Transformers versión 1945
El cine bélico siempre intentó abordar cuestiones que engloban o que forman parte del esquema de la guerra, estableciendo posicionamientos ideológicos y políticos y reflexionando sobre nociones como el deber, la lealtad, la adicción al conflicto, el abuso, la manipulación e incluso la destrucción del alma humana, por nombrar sólo algunas.
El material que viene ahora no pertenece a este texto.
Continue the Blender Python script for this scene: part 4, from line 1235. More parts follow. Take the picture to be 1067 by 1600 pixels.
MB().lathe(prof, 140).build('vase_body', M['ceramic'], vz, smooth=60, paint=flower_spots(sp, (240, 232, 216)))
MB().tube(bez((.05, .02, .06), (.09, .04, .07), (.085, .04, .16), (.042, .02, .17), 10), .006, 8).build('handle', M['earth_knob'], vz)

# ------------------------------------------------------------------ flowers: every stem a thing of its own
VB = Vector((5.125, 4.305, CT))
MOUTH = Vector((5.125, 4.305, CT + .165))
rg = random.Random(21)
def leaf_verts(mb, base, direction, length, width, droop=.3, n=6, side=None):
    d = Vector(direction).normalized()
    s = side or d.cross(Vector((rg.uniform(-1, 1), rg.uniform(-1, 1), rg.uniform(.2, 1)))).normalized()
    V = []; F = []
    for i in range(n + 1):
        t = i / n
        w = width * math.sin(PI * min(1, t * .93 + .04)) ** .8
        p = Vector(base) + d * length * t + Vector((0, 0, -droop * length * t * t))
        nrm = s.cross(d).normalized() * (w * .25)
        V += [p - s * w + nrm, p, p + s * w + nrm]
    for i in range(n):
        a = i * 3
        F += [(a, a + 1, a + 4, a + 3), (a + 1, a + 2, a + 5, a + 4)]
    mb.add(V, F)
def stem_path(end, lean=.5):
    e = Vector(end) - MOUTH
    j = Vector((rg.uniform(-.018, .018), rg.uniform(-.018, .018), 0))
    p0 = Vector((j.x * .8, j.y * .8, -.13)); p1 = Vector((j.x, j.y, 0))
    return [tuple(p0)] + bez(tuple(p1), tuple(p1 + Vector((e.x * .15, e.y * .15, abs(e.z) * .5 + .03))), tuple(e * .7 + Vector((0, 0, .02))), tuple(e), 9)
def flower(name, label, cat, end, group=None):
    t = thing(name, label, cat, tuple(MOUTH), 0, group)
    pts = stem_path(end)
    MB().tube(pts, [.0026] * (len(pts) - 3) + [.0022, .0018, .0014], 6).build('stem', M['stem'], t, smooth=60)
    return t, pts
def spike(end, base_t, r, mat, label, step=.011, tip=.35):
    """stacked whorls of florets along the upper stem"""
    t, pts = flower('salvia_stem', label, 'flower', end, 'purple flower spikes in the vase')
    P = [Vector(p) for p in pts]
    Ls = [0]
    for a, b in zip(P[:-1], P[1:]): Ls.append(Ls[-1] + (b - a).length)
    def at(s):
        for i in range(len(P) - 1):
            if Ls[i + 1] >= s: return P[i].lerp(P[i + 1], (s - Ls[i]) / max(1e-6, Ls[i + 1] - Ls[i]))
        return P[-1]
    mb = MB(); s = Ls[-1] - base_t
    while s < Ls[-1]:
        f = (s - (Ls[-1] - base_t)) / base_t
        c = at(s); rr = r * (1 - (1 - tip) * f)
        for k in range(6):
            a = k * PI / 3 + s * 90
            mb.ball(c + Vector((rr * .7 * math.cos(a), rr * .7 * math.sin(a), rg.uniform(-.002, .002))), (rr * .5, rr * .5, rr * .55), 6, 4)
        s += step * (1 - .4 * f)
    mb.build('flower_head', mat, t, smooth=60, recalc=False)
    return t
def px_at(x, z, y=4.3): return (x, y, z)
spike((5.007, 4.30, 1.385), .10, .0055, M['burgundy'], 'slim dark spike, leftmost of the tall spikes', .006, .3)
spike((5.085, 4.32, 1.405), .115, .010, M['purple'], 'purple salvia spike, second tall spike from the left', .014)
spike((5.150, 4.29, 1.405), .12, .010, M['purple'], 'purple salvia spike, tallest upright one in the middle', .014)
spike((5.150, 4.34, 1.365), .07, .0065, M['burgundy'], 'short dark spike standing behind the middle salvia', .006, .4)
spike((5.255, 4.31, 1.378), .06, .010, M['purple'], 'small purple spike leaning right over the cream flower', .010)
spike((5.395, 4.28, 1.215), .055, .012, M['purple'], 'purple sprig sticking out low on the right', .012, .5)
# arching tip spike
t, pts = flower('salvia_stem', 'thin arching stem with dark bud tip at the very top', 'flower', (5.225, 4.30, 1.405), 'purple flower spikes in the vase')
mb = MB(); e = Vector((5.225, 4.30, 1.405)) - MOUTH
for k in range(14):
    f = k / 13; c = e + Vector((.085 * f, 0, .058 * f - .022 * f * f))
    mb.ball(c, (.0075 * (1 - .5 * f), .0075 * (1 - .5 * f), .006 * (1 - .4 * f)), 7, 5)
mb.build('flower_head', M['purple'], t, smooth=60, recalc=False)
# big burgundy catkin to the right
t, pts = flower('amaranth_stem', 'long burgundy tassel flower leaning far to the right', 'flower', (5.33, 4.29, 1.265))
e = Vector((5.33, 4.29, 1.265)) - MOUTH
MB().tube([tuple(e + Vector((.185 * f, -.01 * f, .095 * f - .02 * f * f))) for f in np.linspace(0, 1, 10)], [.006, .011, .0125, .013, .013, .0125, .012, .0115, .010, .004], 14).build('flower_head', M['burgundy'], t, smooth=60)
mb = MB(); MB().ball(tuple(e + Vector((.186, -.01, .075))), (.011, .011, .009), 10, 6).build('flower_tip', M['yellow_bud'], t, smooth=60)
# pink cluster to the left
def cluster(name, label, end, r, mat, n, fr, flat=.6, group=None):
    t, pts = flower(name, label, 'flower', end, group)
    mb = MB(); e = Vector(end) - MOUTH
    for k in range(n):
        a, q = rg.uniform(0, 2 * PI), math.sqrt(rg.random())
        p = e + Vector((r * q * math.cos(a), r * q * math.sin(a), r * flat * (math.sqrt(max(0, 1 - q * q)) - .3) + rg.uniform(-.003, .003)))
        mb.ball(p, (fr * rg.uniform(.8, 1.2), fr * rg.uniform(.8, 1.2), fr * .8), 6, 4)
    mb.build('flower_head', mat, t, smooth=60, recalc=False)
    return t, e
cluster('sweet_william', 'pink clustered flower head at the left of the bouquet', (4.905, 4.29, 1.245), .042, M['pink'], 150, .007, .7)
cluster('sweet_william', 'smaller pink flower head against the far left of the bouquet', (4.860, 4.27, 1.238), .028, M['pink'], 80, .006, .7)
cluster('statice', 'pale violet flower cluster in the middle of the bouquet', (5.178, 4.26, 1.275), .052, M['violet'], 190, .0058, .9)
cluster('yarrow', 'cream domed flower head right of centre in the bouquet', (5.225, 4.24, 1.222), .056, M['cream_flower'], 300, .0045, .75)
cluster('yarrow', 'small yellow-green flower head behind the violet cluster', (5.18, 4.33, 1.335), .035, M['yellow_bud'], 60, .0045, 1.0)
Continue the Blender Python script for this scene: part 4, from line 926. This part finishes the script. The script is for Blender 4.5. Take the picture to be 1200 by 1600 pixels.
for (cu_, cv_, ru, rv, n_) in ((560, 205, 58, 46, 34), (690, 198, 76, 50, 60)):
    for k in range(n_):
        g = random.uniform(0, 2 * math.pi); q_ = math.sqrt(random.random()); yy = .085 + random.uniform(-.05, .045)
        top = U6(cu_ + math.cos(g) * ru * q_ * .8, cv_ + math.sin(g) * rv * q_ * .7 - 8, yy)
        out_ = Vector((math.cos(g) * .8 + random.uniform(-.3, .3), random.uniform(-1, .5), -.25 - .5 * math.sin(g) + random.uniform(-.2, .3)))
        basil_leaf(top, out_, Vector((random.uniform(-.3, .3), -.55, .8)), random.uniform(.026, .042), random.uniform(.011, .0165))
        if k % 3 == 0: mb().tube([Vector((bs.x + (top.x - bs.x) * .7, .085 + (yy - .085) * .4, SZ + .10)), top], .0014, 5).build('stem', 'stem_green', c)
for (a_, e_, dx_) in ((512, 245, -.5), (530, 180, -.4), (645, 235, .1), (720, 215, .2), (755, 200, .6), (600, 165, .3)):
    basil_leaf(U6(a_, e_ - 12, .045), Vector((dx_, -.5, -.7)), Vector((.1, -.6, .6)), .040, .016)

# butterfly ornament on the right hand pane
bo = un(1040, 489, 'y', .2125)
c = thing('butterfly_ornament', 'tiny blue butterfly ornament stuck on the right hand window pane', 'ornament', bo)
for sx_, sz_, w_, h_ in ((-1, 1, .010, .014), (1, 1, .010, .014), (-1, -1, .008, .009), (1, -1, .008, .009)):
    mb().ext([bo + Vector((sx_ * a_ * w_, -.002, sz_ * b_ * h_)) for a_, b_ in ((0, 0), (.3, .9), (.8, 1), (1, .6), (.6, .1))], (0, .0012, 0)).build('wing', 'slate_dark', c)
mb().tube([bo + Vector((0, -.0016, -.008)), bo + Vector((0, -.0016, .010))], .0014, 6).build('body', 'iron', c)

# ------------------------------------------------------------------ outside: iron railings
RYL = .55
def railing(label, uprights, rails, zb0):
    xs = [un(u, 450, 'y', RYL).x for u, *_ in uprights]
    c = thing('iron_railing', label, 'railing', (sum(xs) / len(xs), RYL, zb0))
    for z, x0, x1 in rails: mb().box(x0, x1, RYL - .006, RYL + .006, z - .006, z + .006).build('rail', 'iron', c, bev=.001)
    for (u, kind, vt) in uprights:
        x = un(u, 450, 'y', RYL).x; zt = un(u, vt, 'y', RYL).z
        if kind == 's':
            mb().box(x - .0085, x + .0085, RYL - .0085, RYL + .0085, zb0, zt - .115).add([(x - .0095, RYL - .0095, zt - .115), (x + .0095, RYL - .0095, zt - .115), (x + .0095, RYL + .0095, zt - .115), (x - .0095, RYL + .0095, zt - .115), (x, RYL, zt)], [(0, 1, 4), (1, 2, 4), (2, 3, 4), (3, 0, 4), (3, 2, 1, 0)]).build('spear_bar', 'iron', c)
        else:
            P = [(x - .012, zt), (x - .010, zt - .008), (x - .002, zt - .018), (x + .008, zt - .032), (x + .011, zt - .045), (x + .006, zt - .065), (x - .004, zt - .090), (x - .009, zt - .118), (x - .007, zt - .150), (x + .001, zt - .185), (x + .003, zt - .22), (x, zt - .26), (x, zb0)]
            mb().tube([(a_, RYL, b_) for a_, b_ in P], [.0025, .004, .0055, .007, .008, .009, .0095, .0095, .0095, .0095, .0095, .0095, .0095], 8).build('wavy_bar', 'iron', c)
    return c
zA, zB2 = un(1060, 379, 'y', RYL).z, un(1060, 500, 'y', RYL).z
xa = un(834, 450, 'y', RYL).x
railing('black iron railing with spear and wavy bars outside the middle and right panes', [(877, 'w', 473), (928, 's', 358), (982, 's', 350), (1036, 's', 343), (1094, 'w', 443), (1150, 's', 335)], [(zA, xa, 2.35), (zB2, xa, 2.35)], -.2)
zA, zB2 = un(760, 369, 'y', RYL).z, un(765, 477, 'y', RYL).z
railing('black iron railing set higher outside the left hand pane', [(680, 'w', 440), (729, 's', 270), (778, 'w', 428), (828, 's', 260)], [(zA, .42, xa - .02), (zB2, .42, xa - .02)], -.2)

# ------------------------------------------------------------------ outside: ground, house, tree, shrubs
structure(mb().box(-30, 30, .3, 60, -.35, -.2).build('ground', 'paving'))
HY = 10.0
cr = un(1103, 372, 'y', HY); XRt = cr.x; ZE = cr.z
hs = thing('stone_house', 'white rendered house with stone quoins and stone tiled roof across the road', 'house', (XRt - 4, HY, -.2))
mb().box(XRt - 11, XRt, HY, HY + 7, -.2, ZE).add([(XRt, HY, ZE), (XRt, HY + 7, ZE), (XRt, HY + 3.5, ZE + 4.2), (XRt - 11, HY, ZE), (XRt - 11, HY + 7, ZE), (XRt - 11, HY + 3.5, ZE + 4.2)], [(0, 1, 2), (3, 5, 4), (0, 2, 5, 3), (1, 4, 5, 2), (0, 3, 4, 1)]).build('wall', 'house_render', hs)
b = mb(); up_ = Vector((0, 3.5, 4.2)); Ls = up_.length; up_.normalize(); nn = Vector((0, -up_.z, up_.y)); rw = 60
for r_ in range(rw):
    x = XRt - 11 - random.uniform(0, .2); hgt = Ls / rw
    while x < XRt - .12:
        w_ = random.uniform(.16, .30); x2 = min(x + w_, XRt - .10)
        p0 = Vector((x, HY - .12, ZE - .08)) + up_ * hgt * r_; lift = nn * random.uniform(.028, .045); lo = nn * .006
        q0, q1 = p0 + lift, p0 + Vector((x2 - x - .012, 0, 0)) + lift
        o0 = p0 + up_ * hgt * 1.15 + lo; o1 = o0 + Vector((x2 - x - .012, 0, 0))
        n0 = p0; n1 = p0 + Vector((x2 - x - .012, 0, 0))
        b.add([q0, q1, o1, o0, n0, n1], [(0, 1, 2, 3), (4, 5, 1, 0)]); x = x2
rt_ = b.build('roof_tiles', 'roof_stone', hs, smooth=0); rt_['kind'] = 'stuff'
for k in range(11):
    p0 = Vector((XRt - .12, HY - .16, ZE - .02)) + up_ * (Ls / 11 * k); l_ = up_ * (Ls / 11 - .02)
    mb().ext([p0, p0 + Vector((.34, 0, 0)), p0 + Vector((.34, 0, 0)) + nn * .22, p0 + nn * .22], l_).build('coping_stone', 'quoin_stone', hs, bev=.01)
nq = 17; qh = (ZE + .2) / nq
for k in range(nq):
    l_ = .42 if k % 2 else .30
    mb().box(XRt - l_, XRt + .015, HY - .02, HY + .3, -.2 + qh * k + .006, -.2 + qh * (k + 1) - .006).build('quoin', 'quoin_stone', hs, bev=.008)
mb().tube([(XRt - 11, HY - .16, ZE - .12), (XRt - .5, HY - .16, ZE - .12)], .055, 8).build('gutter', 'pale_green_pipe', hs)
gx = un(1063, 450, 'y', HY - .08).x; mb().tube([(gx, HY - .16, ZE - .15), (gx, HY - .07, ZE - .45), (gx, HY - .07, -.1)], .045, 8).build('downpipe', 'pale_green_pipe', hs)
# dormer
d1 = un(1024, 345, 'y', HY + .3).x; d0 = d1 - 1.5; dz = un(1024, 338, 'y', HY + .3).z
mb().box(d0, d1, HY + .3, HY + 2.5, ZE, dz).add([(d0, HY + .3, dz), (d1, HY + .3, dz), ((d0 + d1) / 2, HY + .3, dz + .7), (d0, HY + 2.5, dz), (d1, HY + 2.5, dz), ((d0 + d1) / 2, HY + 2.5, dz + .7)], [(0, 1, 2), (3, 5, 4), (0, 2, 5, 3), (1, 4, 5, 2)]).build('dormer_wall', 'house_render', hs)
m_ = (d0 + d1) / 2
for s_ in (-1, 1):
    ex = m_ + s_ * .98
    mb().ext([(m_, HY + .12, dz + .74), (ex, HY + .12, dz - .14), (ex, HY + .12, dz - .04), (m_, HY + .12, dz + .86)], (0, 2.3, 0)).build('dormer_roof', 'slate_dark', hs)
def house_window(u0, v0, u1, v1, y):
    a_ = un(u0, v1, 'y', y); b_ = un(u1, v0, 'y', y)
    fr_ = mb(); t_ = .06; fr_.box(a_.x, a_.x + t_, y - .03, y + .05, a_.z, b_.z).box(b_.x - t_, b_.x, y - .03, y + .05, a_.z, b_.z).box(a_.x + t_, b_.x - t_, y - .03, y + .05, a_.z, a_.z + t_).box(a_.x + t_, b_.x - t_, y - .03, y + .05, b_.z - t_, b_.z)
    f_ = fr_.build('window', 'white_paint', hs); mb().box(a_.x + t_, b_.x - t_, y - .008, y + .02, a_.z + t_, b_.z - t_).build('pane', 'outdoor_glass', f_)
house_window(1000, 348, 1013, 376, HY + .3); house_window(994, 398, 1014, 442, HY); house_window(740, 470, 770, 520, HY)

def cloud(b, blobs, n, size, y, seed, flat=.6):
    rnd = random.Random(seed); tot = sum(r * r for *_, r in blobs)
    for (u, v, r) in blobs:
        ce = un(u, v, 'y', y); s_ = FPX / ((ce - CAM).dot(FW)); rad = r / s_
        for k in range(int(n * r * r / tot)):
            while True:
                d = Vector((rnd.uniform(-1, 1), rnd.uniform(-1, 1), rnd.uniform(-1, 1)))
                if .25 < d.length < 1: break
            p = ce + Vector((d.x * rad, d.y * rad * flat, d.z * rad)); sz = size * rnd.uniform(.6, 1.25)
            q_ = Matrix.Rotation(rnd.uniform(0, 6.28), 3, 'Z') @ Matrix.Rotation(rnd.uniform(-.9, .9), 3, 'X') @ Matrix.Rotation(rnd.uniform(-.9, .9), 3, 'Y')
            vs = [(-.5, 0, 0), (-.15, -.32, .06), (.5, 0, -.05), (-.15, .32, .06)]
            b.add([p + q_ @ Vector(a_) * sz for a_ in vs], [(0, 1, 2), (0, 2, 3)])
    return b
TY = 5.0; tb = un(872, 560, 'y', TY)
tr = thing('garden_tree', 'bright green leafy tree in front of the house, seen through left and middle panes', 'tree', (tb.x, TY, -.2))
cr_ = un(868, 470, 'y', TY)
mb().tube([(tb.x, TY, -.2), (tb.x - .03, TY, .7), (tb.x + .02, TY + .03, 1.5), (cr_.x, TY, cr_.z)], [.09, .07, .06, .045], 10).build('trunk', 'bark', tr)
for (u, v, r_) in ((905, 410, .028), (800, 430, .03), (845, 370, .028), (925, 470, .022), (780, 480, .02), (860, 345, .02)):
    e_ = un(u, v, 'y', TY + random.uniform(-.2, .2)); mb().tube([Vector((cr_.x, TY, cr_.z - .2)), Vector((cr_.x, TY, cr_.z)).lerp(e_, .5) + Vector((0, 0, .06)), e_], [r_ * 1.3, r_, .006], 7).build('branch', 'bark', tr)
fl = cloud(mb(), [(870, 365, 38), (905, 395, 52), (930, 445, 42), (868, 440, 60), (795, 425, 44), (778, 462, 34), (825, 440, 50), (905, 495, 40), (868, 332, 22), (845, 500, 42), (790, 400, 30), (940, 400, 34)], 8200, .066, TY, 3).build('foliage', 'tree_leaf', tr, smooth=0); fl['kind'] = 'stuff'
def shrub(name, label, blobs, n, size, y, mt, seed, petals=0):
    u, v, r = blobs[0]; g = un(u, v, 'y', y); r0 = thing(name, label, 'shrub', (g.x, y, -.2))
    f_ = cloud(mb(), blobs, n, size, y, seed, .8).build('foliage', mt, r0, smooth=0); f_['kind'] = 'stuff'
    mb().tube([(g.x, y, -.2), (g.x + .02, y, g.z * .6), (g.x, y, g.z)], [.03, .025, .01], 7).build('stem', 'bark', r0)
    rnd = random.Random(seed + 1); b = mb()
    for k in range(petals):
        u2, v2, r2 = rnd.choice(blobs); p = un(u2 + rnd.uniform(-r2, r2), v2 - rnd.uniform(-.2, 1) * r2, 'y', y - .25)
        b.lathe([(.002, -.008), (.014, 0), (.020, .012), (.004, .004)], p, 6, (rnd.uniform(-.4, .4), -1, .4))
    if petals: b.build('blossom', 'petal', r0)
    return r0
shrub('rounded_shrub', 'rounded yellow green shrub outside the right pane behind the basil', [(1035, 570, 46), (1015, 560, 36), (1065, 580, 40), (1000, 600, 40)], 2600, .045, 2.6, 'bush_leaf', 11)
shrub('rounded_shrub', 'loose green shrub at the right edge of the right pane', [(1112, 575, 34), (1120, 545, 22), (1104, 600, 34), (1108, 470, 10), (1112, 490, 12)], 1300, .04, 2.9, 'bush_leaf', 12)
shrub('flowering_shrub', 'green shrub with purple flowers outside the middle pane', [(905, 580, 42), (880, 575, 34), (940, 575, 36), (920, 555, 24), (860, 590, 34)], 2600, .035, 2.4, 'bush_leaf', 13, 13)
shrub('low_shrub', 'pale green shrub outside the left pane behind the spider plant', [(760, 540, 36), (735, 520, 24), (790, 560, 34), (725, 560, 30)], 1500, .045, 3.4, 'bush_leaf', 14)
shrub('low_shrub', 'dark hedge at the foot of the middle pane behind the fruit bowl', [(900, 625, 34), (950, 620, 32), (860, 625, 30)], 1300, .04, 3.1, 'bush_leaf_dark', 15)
Hasta cuando se limitó a contar historias simples y lineales siempre necesitó -como todos los géneros- de personajes con códigos y miradas sobre el mundo particulares, distintivas, que generaran algún tipo de empatía con el espectador.
En ese sentido, Corazones de hierro por momentos ofrece algo nuevo, porque pareciera estar diciéndonos que no hay nada nuevo para contar, que lo único que queda es la descripción del salvajismo y la violencia, de los actos heroicos o los que no tienen ningún sentido, porque ha quedado todo tan gris que es muy difícil distinguir entre el bien y el mal. Todo se ha contado y a la vez nada. Se pierden las interpretaciones y sólo quedan los hechos. Se acaban los discursos, sólo queda ese universo de locura. Es una idea tan interesante como siniestra, porque también implica el triunfo absoluto de una visión -muy estadounidense, por cierto- de puro conflicto, de puras potencias enfrentadas, donde el hombre se deja ir, se expone a sí mismo como alguien incapaz de redimirse o pensar lo que está haciendo. Es la posmodernidad cinematográfica más sangrienta posible.
No deja de ser lógico que el film transmita esto porque David Ayer en ciertos tramos de su carrera -como cuando escribió el guión de Día de entrenamiento- mostró interés por desarrollar personajes que sirvieran como trampolín para pensar, entender y reflexionar sobre los códigos de violencia urbanos, a ambos lados de la ley, pero últimamente venía demostrando que el único objetivo de su cine ha pasado a ser el acumular capas de violencia con unos cuantos toques de machismo, con narraciones que siguen a puros estereotipos. En este caso, alejándose del territorio urbano estadounidense y yendo al pasado, a la Segunda Guerra Mundial, en pleno territorio alemán y a muy poco de terminar el conflicto.
Lo cierto es que los personajes de Corazones de hierro son pura superficie, seres no sólo antipáticos en sus acciones o dichos, sino también huecos, sin un verosímil sólido en sus distintas construcciones, que jamás generan en el espectador un mínimo interés por las desventuras que atraviesan. Ni siquiera el jefe del pelotón que hace Brad Pitt -que pasa de ser un hijo de puta a un tipo sensible sin mucha transición- ni el pobre novato del grupo encarnado por Logan Lerman -obvio y repetido en todas las inseguridades que demuestra- tienen algo para ofrecer. Los otros tres, interpretados por Michael Peña, Shia LaBeouf y Jon Bernthal, son unos imbéciles sin remedio. Eso es paradójicamente funcional a la construcción narrativa del film, que va dirigida a un público que lo único que busca es ver gente reventando por los aires o ametrallada de imaginativas formas, por lo que jamás va a estar interesada en preocuparse por lo que le pase a los protagonistas.
Pero claro, a Corazones de hierro le agarra un poco de culpa hollywoodense y trata de decir algo, pero ahí es aún peor, porque se revela manipuladora e hipócrita, como en la indignante -y larga- secuencia que transcurre en la casa de unas mujeres alemanas. Y cuando llega al centro de su anécdota -el enfrentamiento del quinteto dentro de un tanque contra un batallón completo de nazis-, intenta darle humanidad a esos estereotipos que ensambló previamente, pero ya es demasiado tarde, lo único que tiene para contar es cómo cinco tipos se liaron a tiros contra un número mucho mayor de enemigos.
No deja de ser llamativo que, a pesar de estar situada hace casi setenta años, Corazones de hierro es un film bien de este presente: los personajes en buena medida hablan como si estuvieran en el Siglo XXI y está diseñada en pos de un público cuya relación con la muerte o la violencia es efímera, que sólo se ve afectado por el horror si es algo cercano que afecta su cotidianeidad. Detrás de su pátina de corrección, es una película al estilo Transformers: ruidosa, vacía, puro espectáculo y artificio, aturdimiento extremo de la sensibilidad del espectador. Hasta está -oh casualidad- LaBeouf volviendo a hacer de Sam Witwicky. Optimus Prime puede sentirse orgulloso: ha dejado un legado.